§ **Short problem**
All material below is to be reproduced exactly.

— start Dataset excerpt —

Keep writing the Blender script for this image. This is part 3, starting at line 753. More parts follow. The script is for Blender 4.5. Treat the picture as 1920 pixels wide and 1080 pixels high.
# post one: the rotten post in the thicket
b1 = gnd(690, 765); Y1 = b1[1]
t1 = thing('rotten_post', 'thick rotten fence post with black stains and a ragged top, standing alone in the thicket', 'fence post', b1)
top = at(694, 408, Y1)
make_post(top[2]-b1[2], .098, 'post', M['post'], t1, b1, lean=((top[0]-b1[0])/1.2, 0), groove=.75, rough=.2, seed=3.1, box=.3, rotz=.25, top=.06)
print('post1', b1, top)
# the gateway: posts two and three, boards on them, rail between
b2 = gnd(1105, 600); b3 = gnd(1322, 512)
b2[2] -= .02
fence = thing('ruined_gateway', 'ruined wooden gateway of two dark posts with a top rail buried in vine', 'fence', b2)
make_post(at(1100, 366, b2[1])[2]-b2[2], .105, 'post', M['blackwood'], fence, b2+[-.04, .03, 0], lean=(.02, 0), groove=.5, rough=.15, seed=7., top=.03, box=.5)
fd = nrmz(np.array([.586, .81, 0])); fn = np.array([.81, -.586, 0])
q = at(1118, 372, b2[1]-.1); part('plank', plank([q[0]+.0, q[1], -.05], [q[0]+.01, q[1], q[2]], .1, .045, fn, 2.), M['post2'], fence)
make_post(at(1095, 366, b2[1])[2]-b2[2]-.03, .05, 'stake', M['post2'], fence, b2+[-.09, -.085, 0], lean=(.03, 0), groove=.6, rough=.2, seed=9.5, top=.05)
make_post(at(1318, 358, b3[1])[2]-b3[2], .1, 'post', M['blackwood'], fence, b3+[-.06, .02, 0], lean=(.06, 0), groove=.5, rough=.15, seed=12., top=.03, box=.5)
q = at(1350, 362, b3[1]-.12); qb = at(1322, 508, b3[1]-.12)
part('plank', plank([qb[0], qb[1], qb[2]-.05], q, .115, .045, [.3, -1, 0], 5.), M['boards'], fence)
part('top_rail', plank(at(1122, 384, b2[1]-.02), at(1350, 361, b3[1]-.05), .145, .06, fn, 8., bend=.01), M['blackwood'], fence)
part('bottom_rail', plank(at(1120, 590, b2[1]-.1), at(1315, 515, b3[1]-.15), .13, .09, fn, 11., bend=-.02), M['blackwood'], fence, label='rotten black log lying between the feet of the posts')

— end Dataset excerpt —

§ **Task response**
Keep writing the Blender script for this image. This is part 3, starting at line 753. More parts follow. The script is for Blender 4.5. Treat the picture as 1920 pixels wide and 1080 pixels high.
# post one: the rotten post in the thicket
b1 = gnd(690, 765); Y1 = b1[1]
t1 = thing('rotten_post', 'thick rotten fence post with black stains and a ragged top, standing alone in the thicket', 'fence post', b1)
top = at(694, 408, Y1)
make_post(top[2]-b1[2], .098, 'post', M['post'], t1, b1, lean=((top[0]-b1[0])/1.2, 0), groove=.75, rough=.2, seed=3.1, box=.3, rotz=.25, top=.06)
print('post1', b1, top)
# the gateway: posts two and three, boards on them, rail between
b2 = gnd(1105, 600); b3 = gnd(1322, 512)
b2[2] -= .02
fence = thing('ruined_gateway', 'ruined wooden gateway of two dark posts with a top rail buried in vine', 'fence', b2)
make_post(at(1100, 366, b2[1])[2]-b2[2], .105, 'post', M['blackwood'], fence, b2+[-.04, .03, 0], lean=(.02, 0), groove=.5, rough=.15, seed=7., top=.03, box=.5)
fd = nrmz(np.array([.586, .81, 0])); fn = np.array([.81, -.586, 0])
q = at(1118, 372, b2[1]-.1); part('plank', plank([q[0]+.0, q[1], -.05], [q[0]+.01, q[1], q[2]], .1, .045, fn, 2.), M['post2'], fence)
make_post(at(1095, 366, b2[1])[2]-b2[2]-.03, .05, 'stake', M['post2'], fence, b2+[-.09, -.085, 0], lean=(.03, 0), groove=.6, rough=.2, seed=9.5, top=.05)
make_post(at(1318, 358, b3[1])[2]-b3[2], .1, 'post', M['blackwood'], fence, b3+[-.06, .02, 0], lean=(.06, 0), groove=.5, rough=.15, seed=12., top=.03, box=.5)
q = at(1350, 362, b3[1]-.12); qb = at(1322, 508, b3[1]-.12)
part('plank', plank([qb[0], qb[1], qb[2]-.05], q, .115, .045, [.3, -1, 0], 5.), M['boards'], fence)
part('top_rail', plank(at(1122, 384, b2[1]-.02), at(1350, 361, b3[1]-.05), .145, .06, fn, 8., bend=.01), M['blackwood'], fence)
part('bottom_rail', plank(at(1120, 590, b2[1]-.1), at(1315, 515, b3[1]-.15), .13, .09, fn, 11., bend=-.02), M['blackwood'], fence, label='rotten black log lying between the feet of the posts')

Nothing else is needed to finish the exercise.